Problem to solve:
Reproduce the section of the listing that begins at the line containing "Recreate this scene" and finishes at the line containing "COL.objects.link(po2)". Include both end lines and nothing beyond them.

******************************

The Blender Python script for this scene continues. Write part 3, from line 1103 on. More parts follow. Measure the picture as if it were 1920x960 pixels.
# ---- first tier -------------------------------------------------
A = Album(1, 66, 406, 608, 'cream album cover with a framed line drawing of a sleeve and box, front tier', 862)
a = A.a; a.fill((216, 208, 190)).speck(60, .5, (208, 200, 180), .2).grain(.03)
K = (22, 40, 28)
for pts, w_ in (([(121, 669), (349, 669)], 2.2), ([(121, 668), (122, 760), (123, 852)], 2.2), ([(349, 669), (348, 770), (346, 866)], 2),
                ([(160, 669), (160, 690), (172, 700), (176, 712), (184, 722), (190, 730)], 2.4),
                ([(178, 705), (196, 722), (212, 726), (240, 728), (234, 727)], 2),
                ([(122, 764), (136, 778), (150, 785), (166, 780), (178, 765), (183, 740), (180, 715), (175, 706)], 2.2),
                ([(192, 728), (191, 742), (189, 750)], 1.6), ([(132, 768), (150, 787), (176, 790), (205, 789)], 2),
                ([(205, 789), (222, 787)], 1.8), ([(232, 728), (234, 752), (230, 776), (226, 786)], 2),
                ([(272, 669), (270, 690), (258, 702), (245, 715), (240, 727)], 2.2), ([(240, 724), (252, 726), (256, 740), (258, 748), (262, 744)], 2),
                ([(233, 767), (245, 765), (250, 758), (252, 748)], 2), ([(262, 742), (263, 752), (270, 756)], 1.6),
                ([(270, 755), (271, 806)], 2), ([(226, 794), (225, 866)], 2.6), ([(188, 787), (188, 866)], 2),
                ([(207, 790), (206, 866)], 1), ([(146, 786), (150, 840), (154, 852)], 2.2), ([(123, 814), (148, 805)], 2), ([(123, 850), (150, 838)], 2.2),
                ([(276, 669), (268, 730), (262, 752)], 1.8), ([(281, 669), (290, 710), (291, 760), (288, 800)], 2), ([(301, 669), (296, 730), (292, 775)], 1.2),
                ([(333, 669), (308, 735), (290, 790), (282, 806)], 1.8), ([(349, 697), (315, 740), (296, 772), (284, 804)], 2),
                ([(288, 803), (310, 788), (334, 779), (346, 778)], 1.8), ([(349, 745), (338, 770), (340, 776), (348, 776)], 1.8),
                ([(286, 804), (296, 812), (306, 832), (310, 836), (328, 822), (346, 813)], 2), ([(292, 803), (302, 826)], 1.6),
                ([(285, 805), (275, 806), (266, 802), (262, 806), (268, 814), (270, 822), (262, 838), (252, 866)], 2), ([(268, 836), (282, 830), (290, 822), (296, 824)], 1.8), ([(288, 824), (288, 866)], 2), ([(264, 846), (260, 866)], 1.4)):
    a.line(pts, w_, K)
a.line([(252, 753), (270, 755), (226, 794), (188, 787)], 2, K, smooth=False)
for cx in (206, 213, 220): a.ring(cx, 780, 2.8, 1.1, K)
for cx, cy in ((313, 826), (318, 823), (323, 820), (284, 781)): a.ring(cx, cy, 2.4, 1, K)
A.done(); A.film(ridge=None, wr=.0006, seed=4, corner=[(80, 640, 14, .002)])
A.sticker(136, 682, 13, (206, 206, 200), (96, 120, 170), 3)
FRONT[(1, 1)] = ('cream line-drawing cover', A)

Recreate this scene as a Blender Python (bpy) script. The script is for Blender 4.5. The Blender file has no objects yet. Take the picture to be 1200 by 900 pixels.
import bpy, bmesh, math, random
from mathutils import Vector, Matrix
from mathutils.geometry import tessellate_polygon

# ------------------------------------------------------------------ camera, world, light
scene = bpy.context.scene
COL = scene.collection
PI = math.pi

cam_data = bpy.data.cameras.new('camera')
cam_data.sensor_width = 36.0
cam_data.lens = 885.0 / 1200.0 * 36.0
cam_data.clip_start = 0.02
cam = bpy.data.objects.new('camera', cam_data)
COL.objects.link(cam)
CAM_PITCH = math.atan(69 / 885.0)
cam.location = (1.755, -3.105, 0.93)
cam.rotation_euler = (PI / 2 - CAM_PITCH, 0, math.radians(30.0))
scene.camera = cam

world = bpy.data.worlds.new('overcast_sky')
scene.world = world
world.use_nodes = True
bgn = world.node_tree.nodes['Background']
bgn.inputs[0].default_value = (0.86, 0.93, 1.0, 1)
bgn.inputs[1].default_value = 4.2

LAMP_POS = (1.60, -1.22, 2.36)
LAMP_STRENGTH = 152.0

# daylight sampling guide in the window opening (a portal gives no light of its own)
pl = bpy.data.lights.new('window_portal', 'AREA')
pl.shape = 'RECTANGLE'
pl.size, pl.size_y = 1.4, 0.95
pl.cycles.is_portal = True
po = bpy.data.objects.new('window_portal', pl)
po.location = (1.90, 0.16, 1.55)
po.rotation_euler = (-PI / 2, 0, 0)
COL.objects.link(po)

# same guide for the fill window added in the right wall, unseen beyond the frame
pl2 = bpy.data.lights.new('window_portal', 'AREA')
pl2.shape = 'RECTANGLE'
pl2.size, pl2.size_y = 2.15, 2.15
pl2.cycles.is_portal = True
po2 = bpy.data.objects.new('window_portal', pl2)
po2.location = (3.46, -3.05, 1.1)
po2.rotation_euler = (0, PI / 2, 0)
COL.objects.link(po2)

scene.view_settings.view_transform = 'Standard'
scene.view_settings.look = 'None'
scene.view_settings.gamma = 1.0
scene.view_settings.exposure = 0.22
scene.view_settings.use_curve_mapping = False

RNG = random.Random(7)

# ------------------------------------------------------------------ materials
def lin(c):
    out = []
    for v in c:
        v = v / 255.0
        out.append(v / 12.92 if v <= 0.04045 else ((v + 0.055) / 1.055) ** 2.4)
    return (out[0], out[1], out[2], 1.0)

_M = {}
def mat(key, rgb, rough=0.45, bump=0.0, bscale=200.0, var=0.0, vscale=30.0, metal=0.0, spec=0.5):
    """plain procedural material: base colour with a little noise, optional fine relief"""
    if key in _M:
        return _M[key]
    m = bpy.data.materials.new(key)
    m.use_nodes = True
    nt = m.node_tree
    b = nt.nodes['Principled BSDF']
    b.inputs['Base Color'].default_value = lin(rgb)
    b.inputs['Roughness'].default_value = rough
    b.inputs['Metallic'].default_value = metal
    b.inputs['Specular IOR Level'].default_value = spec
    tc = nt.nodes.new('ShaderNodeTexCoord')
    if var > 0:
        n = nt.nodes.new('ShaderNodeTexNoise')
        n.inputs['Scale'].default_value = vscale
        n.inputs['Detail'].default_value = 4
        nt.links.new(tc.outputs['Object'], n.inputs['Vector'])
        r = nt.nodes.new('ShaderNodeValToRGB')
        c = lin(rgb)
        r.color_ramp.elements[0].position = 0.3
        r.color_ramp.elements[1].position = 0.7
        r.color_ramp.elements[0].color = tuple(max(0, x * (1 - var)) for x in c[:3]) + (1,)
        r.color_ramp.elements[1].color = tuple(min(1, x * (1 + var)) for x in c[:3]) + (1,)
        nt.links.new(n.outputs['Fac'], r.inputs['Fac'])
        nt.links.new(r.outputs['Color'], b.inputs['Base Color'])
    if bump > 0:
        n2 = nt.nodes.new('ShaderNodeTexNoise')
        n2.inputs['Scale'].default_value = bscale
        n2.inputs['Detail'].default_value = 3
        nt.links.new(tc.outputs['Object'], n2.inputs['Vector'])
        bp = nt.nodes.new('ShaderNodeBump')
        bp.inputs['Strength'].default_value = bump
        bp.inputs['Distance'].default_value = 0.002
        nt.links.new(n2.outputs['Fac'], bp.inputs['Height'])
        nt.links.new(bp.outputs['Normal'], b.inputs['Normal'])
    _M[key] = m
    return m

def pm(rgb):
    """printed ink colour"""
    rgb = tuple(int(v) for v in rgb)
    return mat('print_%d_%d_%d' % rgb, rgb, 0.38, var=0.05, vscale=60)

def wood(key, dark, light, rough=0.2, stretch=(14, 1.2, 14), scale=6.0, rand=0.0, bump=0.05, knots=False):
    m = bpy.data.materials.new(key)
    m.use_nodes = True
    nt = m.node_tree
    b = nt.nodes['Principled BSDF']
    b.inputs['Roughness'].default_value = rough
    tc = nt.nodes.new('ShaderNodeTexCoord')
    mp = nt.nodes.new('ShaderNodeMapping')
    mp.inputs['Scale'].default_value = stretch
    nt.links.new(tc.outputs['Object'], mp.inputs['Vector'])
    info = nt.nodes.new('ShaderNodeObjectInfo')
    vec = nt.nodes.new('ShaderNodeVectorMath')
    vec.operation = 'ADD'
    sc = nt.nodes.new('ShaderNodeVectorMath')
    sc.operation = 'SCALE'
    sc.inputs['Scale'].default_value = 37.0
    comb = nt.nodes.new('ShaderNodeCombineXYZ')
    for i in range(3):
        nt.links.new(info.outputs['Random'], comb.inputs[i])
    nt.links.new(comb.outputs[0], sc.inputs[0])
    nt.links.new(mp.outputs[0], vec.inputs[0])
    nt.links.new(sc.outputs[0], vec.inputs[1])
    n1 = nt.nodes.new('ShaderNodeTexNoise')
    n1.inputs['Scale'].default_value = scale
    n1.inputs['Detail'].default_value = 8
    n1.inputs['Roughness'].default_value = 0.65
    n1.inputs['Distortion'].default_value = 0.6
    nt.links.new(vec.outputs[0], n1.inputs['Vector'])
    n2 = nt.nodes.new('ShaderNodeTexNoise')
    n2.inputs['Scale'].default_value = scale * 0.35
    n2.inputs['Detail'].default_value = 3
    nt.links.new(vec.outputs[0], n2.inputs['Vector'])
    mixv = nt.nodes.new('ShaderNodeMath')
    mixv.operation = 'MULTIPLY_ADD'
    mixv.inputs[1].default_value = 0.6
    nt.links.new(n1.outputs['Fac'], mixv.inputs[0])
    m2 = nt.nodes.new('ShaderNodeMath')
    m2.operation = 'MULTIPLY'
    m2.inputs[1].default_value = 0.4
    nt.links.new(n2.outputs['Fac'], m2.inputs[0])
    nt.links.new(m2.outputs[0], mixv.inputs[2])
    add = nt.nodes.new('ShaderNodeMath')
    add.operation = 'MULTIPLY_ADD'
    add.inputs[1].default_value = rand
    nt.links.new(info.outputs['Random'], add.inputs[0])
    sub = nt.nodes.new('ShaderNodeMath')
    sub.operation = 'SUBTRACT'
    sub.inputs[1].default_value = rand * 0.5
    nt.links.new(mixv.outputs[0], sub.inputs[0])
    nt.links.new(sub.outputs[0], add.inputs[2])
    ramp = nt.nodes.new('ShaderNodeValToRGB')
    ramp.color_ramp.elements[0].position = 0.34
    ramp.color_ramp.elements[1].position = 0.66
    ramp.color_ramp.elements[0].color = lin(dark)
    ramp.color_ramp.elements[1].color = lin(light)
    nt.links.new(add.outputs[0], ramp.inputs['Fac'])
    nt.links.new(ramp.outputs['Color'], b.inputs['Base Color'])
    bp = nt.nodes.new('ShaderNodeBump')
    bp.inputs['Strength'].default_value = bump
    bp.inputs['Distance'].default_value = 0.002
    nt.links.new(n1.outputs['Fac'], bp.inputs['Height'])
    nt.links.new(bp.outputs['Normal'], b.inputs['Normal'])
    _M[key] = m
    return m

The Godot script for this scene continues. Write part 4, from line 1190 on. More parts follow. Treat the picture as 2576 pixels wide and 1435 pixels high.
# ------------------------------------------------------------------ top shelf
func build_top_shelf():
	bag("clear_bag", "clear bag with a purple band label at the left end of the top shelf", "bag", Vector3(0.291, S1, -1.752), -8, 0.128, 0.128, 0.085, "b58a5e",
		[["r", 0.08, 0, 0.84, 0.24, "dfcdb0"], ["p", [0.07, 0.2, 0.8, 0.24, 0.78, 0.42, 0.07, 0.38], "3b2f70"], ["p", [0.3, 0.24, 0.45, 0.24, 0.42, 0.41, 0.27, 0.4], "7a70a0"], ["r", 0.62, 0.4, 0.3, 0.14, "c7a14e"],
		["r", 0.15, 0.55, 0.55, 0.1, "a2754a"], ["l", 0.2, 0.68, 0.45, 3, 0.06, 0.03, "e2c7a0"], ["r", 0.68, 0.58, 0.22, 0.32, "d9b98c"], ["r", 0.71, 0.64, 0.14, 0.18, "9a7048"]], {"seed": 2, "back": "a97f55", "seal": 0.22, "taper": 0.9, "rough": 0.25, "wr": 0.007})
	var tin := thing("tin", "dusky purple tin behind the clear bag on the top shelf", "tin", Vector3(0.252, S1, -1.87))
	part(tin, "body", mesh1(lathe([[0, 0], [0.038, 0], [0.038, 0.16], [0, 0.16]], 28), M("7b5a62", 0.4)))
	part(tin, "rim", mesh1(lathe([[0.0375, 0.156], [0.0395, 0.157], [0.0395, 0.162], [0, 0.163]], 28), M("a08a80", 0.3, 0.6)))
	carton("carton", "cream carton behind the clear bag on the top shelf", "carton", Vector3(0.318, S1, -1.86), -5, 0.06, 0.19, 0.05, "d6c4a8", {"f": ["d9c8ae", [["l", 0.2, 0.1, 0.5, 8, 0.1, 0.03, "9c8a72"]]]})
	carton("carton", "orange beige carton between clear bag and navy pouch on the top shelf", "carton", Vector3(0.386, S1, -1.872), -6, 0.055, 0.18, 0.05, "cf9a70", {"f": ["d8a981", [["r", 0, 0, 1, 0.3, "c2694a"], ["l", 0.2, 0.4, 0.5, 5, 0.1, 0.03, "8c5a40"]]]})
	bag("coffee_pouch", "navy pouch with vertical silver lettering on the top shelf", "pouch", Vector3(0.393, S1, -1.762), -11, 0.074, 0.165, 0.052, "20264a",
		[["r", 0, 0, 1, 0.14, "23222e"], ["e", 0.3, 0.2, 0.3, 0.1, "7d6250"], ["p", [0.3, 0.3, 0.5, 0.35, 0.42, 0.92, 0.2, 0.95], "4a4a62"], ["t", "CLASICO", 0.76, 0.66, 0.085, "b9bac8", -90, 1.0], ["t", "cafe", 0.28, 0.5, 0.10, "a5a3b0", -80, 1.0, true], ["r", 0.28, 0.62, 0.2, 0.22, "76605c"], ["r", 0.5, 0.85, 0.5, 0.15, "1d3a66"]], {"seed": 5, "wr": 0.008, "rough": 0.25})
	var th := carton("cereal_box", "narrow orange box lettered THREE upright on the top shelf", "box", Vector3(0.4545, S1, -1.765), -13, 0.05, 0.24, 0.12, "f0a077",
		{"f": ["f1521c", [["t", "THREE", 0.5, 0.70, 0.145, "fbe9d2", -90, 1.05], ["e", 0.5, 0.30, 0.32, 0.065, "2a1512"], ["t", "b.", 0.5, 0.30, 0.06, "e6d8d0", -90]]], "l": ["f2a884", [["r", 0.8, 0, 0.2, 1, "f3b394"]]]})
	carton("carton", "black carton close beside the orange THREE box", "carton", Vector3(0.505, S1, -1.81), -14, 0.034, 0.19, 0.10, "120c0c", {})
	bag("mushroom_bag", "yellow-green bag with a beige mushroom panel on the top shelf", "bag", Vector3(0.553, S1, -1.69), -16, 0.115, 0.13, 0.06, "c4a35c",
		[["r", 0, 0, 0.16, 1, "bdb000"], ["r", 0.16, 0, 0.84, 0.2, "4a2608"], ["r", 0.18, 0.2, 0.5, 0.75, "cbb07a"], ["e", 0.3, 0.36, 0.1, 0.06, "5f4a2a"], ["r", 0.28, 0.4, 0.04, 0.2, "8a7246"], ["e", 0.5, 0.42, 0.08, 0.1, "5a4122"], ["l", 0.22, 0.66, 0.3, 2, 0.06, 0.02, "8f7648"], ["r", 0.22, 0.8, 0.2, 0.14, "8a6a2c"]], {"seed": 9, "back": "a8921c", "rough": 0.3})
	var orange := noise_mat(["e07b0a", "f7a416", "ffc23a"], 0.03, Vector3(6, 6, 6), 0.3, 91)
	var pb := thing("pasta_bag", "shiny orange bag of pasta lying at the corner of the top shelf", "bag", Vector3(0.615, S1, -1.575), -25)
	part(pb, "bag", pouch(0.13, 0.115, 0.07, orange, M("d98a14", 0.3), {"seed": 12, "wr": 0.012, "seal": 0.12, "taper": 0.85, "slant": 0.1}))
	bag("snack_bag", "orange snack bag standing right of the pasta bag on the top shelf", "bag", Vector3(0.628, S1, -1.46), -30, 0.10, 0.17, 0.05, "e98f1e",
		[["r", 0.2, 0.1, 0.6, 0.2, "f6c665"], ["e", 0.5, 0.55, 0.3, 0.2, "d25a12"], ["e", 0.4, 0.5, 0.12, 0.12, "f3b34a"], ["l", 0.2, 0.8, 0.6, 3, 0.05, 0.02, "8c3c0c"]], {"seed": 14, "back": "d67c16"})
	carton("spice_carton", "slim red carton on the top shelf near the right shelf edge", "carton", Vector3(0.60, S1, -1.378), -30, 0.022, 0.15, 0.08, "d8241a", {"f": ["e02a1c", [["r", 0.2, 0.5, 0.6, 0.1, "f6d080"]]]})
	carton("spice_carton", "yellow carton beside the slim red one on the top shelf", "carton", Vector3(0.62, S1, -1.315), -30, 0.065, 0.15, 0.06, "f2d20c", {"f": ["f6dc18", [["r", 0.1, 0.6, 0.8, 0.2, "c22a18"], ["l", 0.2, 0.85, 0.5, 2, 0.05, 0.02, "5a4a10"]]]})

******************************

Task solution:
Recreate this scene as a Blender Python (bpy) script. The script is for Blender 4.5. The Blender file has no objects yet. Take the picture to be 1200 by 900 pixels.
import bpy, bmesh, math, random
from mathutils import Vector, Matrix
from mathutils.geometry import tessellate_polygon

# ------------------------------------------------------------------ camera, world, light
scene = bpy.context.scene
COL = scene.collection
PI = math.pi

cam_data = bpy.data.cameras.new('camera')
cam_data.sensor_width = 36.0
cam_data.lens = 885.0 / 1200.0 * 36.0
cam_data.clip_start = 0.02
cam = bpy.data.objects.new('camera', cam_data)
COL.objects.link(cam)
CAM_PITCH = math.atan(69 / 885.0)
cam.location = (1.755, -3.105, 0.93)
cam.rotation_euler = (PI / 2 - CAM_PITCH, 0, math.radians(30.0))
scene.camera = cam

world = bpy.data.worlds.new('overcast_sky')
scene.world = world
world.use_nodes = True
bgn = world.node_tree.nodes['Background']
bgn.inputs[0].default_value = (0.86, 0.93, 1.0, 1)
bgn.inputs[1].default_value = 4.2

LAMP_POS = (1.60, -1.22, 2.36)
LAMP_STRENGTH = 152.0

# daylight sampling guide in the window opening (a portal gives no light of its own)
pl = bpy.data.lights.new('window_portal', 'AREA')
pl.shape = 'RECTANGLE'
pl.size, pl.size_y = 1.4, 0.95
pl.cycles.is_portal = True
po = bpy.data.objects.new('window_portal', pl)
po.location = (1.90, 0.16, 1.55)
po.rotation_euler = (-PI / 2, 0, 0)
COL.objects.link(po)

# same guide for the fill window added in the right wall, unseen beyond the frame
pl2 = bpy.data.lights.new('window_portal', 'AREA')
pl2.shape = 'RECTANGLE'
pl2.size, pl2.size_y = 2.15, 2.15
pl2.cycles.is_portal = True
po2 = bpy.data.objects.new('window_portal', pl2)
po2.location = (3.46, -3.05, 1.1)
po2.rotation_euler = (0, PI / 2, 0)
COL.objects.link(po2)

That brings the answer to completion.